* [Requirement]
Output every line below without omitting or altering anything.

# # #

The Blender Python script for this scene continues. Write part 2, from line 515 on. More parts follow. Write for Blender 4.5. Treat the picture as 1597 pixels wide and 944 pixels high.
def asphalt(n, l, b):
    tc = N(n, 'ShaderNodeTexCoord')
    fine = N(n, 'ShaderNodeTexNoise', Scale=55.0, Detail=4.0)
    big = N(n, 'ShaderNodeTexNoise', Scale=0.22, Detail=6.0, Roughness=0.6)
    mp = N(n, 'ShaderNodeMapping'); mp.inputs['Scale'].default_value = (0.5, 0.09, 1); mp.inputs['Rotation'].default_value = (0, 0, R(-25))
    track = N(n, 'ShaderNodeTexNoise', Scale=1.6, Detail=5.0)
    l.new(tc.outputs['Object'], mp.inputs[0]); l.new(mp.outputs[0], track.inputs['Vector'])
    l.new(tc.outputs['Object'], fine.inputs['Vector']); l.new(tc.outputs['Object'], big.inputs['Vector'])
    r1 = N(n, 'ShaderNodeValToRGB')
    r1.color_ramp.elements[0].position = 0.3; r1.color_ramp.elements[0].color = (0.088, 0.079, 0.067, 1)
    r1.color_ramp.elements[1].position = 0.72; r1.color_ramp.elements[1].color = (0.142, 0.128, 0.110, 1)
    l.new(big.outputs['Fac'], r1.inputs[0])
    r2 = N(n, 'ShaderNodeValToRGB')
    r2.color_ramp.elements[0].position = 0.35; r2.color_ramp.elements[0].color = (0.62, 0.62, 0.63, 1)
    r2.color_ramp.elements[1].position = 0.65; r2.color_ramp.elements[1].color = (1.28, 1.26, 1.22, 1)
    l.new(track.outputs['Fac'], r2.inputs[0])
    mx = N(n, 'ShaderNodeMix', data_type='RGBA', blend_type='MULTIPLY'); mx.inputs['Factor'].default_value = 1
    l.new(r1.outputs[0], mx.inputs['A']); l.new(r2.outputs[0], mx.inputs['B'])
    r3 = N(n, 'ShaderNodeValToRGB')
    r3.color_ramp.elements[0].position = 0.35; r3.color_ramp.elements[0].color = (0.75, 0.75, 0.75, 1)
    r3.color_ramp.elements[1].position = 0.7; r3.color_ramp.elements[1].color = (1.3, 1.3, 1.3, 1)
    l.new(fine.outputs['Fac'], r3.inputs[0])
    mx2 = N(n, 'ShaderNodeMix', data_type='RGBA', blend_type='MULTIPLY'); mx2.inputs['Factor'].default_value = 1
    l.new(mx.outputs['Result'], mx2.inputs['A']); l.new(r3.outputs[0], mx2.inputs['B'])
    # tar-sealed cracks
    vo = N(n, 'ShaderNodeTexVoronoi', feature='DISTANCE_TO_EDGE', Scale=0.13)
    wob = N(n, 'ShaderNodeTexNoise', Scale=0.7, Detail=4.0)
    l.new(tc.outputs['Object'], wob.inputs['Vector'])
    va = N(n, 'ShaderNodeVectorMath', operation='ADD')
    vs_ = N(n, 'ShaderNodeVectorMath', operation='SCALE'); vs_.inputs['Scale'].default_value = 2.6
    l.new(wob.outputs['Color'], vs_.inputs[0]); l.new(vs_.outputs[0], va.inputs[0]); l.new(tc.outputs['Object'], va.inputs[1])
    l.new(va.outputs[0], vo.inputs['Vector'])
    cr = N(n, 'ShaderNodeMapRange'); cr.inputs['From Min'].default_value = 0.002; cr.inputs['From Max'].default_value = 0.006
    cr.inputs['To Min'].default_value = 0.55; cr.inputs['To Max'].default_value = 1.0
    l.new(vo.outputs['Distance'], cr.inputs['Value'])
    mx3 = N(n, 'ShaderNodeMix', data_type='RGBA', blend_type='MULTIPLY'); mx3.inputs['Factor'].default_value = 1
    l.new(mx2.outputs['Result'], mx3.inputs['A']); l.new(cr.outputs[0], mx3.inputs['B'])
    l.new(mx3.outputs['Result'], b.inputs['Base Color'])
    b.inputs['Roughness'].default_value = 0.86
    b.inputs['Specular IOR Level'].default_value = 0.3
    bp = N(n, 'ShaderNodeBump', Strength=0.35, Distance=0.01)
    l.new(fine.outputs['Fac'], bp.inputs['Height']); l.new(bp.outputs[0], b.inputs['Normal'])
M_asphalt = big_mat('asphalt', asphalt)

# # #

* [Response]
The Blender Python script for this scene continues. Write part 2, from line 515 on. More parts follow. Write for Blender 4.5. Treat the picture as 1597 pixels wide and 944 pixels high.
def asphalt(n, l, b):
    tc = N(n, 'ShaderNodeTexCoord')
    fine = N(n, 'ShaderNodeTexNoise', Scale=55.0, Detail=4.0)
    big = N(n, 'ShaderNodeTexNoise', Scale=0.22, Detail=6.0, Roughness=0.6)
    mp = N(n, 'ShaderNodeMapping'); mp.inputs['Scale'].default_value = (0.5, 0.09, 1); mp.inputs['Rotation'].default_value = (0, 0, R(-25))
    track = N(n, 'ShaderNodeTexNoise', Scale=1.6, Detail=5.0)
    l.new(tc.outputs['Object'], mp.inputs[0]); l.new(mp.outputs[0], track.inputs['Vector'])
    l.new(tc.outputs['Object'], fine.inputs['Vector']); l.new(tc.outputs['Object'], big.inputs['Vector'])
    r1 = N(n, 'ShaderNodeValToRGB')
    r1.color_ramp.elements[0].position = 0.3; r1.color_ramp.elements[0].color = (0.088, 0.079, 0.067, 1)
    r1.color_ramp.elements[1].position = 0.72; r1.color_ramp.elements[1].color = (0.142, 0.128, 0.110, 1)
    l.new(big.outputs['Fac'], r1.inputs[0])
    r2 = N(n, 'ShaderNodeValToRGB')
    r2.color_ramp.elements[0].position = 0.35; r2.color_ramp.elements[0].color = (0.62, 0.62, 0.63, 1)
    r2.color_ramp.elements[1].position = 0.65; r2.color_ramp.elements[1].color = (1.28, 1.26, 1.22, 1)
    l.new(track.outputs['Fac'], r2.inputs[0])
    mx = N(n, 'ShaderNodeMix', data_type='RGBA', blend_type='MULTIPLY'); mx.inputs['Factor'].default_value = 1
    l.new(r1.outputs[0], mx.inputs['A']); l.new(r2.outputs[0], mx.inputs['B'])
    r3 = N(n, 'ShaderNodeValToRGB')
    r3.color_ramp.elements[0].position = 0.35; r3.color_ramp.elements[0].color = (0.75, 0.75, 0.75, 1)
    r3.color_ramp.elements[1].position = 0.7; r3.color_ramp.elements[1].color = (1.3, 1.3, 1.3, 1)
    l.new(fine.outputs['Fac'], r3.inputs[0])
    mx2 = N(n, 'ShaderNodeMix', data_type='RGBA', blend_type='MULTIPLY'); mx2.inputs['Factor'].default_value = 1
    l.new(mx.outputs['Result'], mx2.inputs['A']); l.new(r3.outputs[0], mx2.inputs['B'])
    # tar-sealed cracks
    vo = N(n, 'ShaderNodeTexVoronoi', feature='DISTANCE_TO_EDGE', Scale=0.13)
    wob = N(n, 'ShaderNodeTexNoise', Scale=0.7, Detail=4.0)
    l.new(tc.outputs['Object'], wob.inputs['Vector'])
    va = N(n, 'ShaderNodeVectorMath', operation='ADD')
    vs_ = N(n, 'ShaderNodeVectorMath', operation='SCALE'); vs_.inputs['Scale'].default_value = 2.6
    l.new(wob.outputs['Color'], vs_.inputs[0]); l.new(vs_.outputs[0], va.inputs[0]); l.new(tc.outputs['Object'], va.inputs[1])
    l.new(va.outputs[0], vo.inputs['Vector'])
    cr = N(n, 'ShaderNodeMapRange'); cr.inputs['From Min'].default_value = 0.002; cr.inputs['From Max'].default_value = 0.006
    cr.inputs['To Min'].default_value = 0.55; cr.inputs['To Max'].default_value = 1.0
    l.new(vo.outputs['Distance'], cr.inputs['Value'])
    mx3 = N(n, 'ShaderNodeMix', data_type='RGBA', blend_type='MULTIPLY'); mx3.inputs['Factor'].default_value = 1
    l.new(mx2.outputs['Result'], mx3.inputs['A']); l.new(cr.outputs[0], mx3.inputs['B'])
    l.new(mx3.outputs['Result'], b.inputs['Base Color'])
    b.inputs['Roughness'].default_value = 0.86
    b.inputs['Specular IOR Level'].default_value = 0.3
    bp = N(n, 'ShaderNodeBump', Strength=0.35, Distance=0.01)
    l.new(fine.outputs['Fac'], bp.inputs['Height']); l.new(bp.outputs[0], b.inputs['Normal'])
M_asphalt = big_mat('asphalt', asphalt)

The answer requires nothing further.